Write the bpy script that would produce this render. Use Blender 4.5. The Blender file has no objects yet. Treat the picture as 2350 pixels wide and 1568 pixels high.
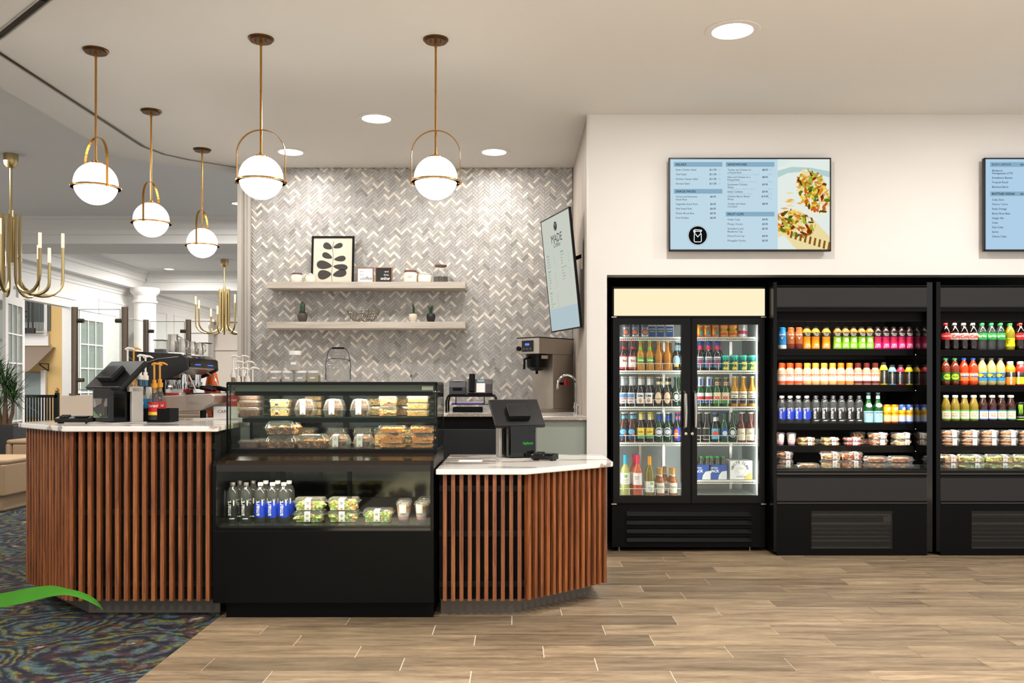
import bpy, math, random
from mathutils import Vector, Matrix, noise
R = random.Random(7)
PI = math.pi
sc = bpy.context.scene
COL = sc.collection
F, H = 2070.0, 1.29          # focal length in pixels of the 2350 wide frame, eye height in metres
def X(px, Y): return (px-1180.0)*Y/F
def Z(py, Y): return H-(py-890.0)*Y/F

# ---------------------------------------------------------------- camera
cd = bpy.data.cameras.new('camera'); cam = bpy.data.objects.new('camera', cd); COL.objects.link(cam)
cam.location = (0, 0, H); cam.rotation_euler = (PI/2, 0, 0)
cd.sensor_width = 36; cd.lens = 36*F/2350; cd.shift_x = -5/2350; cd.shift_y = 106/2350
cd.clip_start = .05; cd.clip_end = 200
sc.camera = cam
sc.view_settings.view_transform = 'Standard'; sc.view_settings.look = 'None'
sc.view_settings.gamma = 1; sc.view_settings.exposure = 0.42; sc.view_settings.use_curve_mapping = False
sc.cycles.use_denoising = True
sc.cycles.max_bounces = 8; sc.cycles.diffuse_bounces = 4; sc.cycles.glossy_bounces = 4
sc.cycles.transparent_max_bounces = 24; sc.cycles.transmission_bounces = 6
sc.cycles.caustics_reflective = False; sc.cycles.caustics_refractive = False
sc.cycles.sample_clamp_indirect = 4
# ---------------------------------------------------------------- world and lamps
w = bpy.data.worlds.new('world'); sc.world = w; w.use_nodes = True
w.node_tree.nodes['Background'].inputs[0].default_value = (1, .995, .985, 1)
w.node_tree.nodes['Background'].inputs[1].default_value = .74
def area(name, loc, rot, sx, sy, power, col=(1, .9, .78), spread=PI, shape='RECTANGLE'):
    l = bpy.data.lights.new(name, 'AREA'); l.shape = shape; l.size = sx; l.size_y = sy
    l.energy = power; l.color = col; l.spread = spread
    o = bpy.data.objects.new(name, l); COL.objects.link(o); o.location = loc; o.rotation_euler = rot
    return o
CEIL = 3.41
WARM = (1, .965, .93)
DOWN = [(1.296, 5.355), (-1.084, 7.1), (-2.01, 8.11), (-.18, 8.11)]      # seen downlights of the cafe ceiling
DOWNP = [37, 28, 10, 12]
for (x, y), p in zip(DOWN, DOWNP):
    area('downlight_lamp', (x, y, CEIL-.02), (0, 0, 0), .2, .2, p, WARM, PI, 'DISK')
for x in (-3.2, -.9, 1.4, 3.7):                                          # the same lamps go on behind the camera
    for y in (2.4, -.3):
        area('downlight_lamp', (x, y, CEIL-.02), (0, 0, 0), .2, .2, 52, WARM, 2.6, 'DISK')
for x in (3.7,):
    area('downlight_lamp', (x, 5.3, CEIL-.02), (0, 0, 0), .2, .2, 45, WARM, PI, 'DISK')
for x, y, p in ((-5.3, 9.0, 90), (-5.3, 15.5, 140), (-3.6, 11.0, 70), (-6.3, 17, 60), (-4.5, 21.0, 220), (-6, 5, 60)):
    area('lobby_fill', (x, y, 3.55), (0, 0, 0), .5, .5, p, (1, .95, .9), PI, 'DISK')  # fill discs added to brighten the lobby
area('atrium_fill', (-9.9, 13.6, 3.4), (math.radians(80), 0, 0), 2.0, 2.0, 150, (1, .97, .92))  # made-up fill, added to light the dark atrium facade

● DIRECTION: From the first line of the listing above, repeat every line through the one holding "def Z(py, Y): return H-(py-890.0)*Y/F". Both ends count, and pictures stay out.

● RESULT OF THE EXERCISE:
Write the bpy script that would produce this render. Use Blender 4.5. The Blender file has no objects yet. Treat the picture as 2350 pixels wide and 1568 pixels high.
import bpy, math, random
from mathutils import Vector, Matrix, noise
R = random.Random(7)
PI = math.pi
sc = bpy.context.scene
COL = sc.collection
F, H = 2070.0, 1.29          # focal length in pixels of the 2350 wide frame, eye height in metres
def X(px, Y): return (px-1180.0)*Y/F
def Z(py, Y): return H-(py-890.0)*Y/F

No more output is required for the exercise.